Mankind can tame, and has long since learned to tame, every kind of beast and bird, of creeping things and all else;
but no human being has ever found out how to tame the tongue; a pest that is never allayed, all deadly poison.
We use it to bless God who is our Father; we use it to curse our fellow men, that were made in God’s image;
blessing and cursing come from the same mouth. My brethren, there is no reason in this.
Does the fountain gush out fresh and salt water from the same outlet?
What, my brethren, can a fig-tree yield olives, or a vine figs? No more easily will brackish water yield fresh.

Does any of you lay claim to wisdom or learning?

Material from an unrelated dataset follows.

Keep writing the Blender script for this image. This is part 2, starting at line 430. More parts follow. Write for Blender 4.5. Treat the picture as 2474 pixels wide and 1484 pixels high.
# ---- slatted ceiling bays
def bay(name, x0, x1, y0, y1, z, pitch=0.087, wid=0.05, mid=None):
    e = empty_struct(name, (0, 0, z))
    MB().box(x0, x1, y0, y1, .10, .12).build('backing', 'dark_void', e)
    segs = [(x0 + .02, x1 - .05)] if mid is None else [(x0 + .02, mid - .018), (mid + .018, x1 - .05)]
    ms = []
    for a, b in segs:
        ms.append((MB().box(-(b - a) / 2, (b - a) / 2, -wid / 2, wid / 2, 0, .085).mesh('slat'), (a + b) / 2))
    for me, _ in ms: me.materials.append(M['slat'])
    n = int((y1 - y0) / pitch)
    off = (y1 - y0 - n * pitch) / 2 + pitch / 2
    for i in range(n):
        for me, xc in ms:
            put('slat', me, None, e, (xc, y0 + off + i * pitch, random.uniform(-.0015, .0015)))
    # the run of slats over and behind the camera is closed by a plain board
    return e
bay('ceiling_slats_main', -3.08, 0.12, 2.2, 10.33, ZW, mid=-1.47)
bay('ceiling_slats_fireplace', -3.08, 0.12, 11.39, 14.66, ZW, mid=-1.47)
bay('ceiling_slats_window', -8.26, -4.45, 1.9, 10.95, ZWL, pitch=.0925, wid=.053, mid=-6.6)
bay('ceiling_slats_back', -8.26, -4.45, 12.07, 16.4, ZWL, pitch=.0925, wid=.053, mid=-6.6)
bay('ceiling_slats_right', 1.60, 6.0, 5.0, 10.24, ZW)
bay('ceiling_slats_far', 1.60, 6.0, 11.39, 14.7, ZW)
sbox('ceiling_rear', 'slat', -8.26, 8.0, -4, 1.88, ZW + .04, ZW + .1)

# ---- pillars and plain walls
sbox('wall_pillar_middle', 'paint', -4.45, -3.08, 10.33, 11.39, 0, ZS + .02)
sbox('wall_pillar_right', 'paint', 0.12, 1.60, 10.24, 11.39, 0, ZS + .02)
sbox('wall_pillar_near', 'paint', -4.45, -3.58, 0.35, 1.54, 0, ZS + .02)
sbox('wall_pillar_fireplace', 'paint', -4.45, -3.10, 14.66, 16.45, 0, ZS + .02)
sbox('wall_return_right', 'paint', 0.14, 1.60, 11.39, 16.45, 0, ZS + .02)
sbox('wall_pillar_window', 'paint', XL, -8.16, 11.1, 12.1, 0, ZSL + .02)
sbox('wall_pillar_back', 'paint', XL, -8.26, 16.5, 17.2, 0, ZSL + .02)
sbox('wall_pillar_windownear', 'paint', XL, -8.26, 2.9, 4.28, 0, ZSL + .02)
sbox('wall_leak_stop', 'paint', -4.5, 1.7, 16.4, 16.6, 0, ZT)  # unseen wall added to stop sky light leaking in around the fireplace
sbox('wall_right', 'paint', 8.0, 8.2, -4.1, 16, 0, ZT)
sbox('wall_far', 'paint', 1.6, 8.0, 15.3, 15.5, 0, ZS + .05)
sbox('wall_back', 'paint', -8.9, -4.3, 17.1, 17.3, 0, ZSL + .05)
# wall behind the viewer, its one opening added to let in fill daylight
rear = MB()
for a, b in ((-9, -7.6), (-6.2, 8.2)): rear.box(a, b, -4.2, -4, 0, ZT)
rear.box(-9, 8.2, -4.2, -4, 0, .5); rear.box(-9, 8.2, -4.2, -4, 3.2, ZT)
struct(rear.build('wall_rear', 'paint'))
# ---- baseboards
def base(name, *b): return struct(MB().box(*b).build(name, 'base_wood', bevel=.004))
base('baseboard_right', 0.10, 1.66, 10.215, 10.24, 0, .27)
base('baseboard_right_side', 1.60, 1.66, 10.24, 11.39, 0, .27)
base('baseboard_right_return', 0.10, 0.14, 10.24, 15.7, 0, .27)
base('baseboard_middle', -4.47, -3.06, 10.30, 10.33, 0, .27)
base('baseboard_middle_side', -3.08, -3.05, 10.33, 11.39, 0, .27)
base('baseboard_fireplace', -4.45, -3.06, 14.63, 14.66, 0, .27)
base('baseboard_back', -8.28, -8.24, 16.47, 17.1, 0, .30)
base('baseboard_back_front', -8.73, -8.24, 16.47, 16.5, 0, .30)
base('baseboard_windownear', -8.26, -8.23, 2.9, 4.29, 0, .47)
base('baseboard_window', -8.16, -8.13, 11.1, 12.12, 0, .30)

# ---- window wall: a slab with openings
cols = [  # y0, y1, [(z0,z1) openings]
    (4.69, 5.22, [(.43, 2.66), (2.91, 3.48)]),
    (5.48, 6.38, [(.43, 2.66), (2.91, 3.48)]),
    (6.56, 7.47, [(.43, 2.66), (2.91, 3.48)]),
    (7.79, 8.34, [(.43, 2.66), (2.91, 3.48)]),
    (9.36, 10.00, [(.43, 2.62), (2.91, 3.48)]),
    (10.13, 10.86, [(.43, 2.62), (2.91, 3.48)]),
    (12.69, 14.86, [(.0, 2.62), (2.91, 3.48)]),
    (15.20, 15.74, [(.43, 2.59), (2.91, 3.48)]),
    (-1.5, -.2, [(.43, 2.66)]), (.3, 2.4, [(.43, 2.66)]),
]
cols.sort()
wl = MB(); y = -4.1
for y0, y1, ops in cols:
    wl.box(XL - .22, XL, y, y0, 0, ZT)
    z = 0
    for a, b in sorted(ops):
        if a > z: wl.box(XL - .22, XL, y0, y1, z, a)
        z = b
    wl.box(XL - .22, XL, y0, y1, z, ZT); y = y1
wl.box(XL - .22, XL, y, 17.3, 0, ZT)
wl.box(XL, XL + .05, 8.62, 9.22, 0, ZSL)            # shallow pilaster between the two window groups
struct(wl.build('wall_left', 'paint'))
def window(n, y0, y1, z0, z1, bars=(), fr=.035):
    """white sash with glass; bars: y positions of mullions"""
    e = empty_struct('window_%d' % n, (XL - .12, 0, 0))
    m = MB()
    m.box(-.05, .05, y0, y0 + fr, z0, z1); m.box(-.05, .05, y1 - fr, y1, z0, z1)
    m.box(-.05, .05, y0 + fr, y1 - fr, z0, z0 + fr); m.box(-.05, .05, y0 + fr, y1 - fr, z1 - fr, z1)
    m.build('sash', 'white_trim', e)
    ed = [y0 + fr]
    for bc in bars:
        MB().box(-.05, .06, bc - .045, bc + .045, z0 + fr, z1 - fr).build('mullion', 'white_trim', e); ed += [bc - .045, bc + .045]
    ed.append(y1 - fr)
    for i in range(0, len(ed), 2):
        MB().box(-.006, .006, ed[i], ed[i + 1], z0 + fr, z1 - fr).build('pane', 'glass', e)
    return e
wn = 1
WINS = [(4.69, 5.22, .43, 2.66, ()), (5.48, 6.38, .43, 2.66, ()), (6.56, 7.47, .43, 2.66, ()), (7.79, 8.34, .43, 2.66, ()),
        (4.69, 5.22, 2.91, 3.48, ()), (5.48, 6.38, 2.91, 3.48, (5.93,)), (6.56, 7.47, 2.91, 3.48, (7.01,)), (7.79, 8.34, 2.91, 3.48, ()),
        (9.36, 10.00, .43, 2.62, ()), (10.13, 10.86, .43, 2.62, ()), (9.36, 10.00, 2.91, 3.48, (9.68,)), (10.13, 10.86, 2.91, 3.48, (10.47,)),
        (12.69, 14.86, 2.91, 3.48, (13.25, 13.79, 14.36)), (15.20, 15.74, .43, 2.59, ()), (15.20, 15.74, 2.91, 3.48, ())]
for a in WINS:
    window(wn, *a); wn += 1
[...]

Then let him give proof of his quality by setting a good example, living peaceably as a wise man should.
As long as you find bitter jealousy and thoughts of rivalry in your hearts, let us have none of this boasting that perverts the truth;
such wisdom as yours does not come from above, it belongs to earth and to nature, and is fit only for devils.
Where there is jealousy, where there is rivalry, there you will find disorder and every kind of defect.
Whereas the wisdom which does come from above is marked chiefly indeed by its purity, but also by its peacefulness; it is courteous and ready to be convinced, always taking the better part; it carries mercy with it, and a harvest of all that is good; it is uncensorious, and without affectation.
Peace is the seed-ground of holiness, and those who make peace will win its harvest.